━━━━━ Given information

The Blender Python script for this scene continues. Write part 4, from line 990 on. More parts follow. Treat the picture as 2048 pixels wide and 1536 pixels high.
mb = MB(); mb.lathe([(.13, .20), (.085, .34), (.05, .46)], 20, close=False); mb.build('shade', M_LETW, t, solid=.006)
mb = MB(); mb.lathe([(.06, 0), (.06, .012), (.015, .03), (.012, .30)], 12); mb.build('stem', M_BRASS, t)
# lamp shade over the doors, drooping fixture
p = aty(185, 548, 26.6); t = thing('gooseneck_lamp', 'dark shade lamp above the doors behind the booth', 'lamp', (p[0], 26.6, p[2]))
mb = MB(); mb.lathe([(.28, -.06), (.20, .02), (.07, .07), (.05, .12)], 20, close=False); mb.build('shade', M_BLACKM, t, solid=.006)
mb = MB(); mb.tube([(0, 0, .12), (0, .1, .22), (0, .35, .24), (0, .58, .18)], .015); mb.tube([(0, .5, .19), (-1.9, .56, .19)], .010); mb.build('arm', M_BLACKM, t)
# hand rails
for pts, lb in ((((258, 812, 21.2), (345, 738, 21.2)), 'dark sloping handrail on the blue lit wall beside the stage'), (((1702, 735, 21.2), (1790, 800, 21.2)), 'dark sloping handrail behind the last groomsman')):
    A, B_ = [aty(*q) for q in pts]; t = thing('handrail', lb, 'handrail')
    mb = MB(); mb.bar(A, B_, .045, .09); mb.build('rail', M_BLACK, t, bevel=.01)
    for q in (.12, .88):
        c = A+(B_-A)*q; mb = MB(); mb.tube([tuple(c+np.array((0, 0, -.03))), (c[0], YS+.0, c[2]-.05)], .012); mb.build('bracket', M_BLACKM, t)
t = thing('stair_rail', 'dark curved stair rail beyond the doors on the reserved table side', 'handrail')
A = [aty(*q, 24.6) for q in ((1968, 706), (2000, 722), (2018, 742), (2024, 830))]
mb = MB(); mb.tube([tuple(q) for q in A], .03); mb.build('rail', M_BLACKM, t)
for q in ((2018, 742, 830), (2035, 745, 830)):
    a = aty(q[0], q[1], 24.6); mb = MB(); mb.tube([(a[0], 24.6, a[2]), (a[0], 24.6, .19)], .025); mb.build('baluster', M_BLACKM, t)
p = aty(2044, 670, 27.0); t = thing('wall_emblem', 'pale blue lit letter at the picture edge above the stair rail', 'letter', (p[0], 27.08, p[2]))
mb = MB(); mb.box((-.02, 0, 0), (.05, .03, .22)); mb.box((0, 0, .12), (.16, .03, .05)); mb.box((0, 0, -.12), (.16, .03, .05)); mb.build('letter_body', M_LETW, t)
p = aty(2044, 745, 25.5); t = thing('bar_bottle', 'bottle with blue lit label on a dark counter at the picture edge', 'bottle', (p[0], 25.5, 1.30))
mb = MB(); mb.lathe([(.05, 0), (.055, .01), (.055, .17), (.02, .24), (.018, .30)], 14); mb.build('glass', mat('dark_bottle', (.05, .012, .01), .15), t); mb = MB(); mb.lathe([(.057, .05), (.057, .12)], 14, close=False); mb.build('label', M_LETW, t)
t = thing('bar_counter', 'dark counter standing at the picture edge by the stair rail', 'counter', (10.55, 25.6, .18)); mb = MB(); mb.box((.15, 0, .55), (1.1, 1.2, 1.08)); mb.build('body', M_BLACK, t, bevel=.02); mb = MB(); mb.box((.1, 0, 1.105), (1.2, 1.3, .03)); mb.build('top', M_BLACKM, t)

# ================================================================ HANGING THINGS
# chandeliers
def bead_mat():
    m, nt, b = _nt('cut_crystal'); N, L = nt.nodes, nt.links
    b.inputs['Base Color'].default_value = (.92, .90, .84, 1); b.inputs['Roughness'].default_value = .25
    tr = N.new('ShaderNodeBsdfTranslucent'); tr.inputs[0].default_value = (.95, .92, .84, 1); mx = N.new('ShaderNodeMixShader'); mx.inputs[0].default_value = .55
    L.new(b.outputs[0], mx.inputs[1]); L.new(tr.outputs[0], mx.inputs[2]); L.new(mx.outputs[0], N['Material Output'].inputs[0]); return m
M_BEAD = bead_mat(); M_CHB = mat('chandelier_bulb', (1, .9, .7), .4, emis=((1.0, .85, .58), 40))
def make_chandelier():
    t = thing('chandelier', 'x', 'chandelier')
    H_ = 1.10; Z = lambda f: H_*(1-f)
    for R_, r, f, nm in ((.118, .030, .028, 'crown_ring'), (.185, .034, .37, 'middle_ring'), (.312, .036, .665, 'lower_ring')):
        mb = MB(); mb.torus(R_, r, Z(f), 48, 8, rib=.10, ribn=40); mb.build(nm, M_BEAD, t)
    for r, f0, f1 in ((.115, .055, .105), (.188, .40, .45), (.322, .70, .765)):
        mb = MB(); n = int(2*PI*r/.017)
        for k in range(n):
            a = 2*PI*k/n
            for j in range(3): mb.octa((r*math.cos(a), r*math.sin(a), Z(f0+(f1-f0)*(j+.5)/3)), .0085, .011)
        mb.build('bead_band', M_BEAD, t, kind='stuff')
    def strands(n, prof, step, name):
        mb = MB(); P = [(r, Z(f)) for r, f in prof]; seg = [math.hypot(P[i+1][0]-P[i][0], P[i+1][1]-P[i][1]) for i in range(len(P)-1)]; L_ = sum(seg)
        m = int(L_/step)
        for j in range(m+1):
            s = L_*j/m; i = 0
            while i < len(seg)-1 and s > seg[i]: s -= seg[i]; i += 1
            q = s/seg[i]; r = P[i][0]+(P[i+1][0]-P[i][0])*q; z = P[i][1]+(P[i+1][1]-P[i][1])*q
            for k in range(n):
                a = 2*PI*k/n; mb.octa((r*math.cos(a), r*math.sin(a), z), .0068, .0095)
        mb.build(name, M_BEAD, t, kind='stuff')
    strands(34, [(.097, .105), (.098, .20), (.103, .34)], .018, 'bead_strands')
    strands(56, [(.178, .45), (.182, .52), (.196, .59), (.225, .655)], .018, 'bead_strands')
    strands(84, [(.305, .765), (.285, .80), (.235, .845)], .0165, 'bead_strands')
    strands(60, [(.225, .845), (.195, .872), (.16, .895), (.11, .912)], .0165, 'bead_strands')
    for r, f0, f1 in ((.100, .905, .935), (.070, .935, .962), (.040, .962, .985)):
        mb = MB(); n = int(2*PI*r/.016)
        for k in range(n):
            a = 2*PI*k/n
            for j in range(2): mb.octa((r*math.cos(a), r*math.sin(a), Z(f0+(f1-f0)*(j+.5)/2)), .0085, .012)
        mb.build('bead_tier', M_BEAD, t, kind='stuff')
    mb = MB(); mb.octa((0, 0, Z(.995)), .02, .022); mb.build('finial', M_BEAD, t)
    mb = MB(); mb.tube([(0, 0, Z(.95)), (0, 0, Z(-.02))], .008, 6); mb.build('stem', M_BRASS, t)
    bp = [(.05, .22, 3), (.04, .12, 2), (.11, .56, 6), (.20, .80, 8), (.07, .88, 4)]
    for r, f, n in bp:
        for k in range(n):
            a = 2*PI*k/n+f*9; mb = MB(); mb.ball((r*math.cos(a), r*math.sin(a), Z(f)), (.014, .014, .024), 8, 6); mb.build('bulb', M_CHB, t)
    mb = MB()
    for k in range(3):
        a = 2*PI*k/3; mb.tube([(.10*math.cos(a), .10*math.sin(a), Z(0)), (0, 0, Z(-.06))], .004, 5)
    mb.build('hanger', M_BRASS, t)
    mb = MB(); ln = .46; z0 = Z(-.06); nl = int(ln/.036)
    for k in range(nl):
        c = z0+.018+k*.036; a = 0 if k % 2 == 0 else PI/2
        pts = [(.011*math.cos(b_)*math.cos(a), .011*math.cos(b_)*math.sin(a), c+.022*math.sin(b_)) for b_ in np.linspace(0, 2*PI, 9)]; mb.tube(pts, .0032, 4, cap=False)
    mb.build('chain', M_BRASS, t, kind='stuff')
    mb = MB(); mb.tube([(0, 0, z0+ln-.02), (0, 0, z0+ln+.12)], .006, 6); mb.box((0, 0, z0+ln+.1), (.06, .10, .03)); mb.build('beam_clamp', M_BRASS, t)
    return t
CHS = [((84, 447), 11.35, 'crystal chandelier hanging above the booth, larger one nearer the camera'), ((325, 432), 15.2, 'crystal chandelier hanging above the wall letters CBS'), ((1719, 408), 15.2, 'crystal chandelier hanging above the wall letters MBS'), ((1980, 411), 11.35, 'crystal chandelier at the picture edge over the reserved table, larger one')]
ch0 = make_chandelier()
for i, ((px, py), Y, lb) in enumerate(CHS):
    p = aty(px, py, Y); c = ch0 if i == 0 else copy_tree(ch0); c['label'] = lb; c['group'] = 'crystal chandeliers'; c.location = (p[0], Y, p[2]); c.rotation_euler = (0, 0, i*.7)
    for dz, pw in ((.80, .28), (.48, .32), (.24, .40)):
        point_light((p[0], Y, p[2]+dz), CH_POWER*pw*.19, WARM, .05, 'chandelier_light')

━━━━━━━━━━

> **Directions for this task**
Where a line of the material above holds the string "picture", copy that line.

> **Result**
The Blender Python script for this scene continues. Write part 4, from line 990 on. More parts follow. Treat the picture as 2048 pixels wide and 1536 pixels high.
p = aty(2044, 670, 27.0); t = thing('wall_emblem', 'pale blue lit letter at the picture edge above the stair rail', 'letter', (p[0], 27.08, p[2]))
p = aty(2044, 745, 25.5); t = thing('bar_bottle', 'bottle with blue lit label on a dark counter at the picture edge', 'bottle', (p[0], 25.5, 1.30))
t = thing('bar_counter', 'dark counter standing at the picture edge by the stair rail', 'counter', (10.55, 25.6, .18)); mb = MB(); mb.box((.15, 0, .55), (1.1, 1.2, 1.08)); mb.build('body', M_BLACK, t, bevel=.02); mb = MB(); mb.box((.1, 0, 1.105), (1.2, 1.3, .03)); mb.build('top', M_BLACKM, t)
CHS = [((84, 447), 11.35, 'crystal chandelier hanging above the booth, larger one nearer the camera'), ((325, 432), 15.2, 'crystal chandelier hanging above the wall letters CBS'), ((1719, 408), 15.2, 'crystal chandelier hanging above the wall letters MBS'), ((1980, 411), 11.35, 'crystal chandelier at the picture edge over the reserved table, larger one')]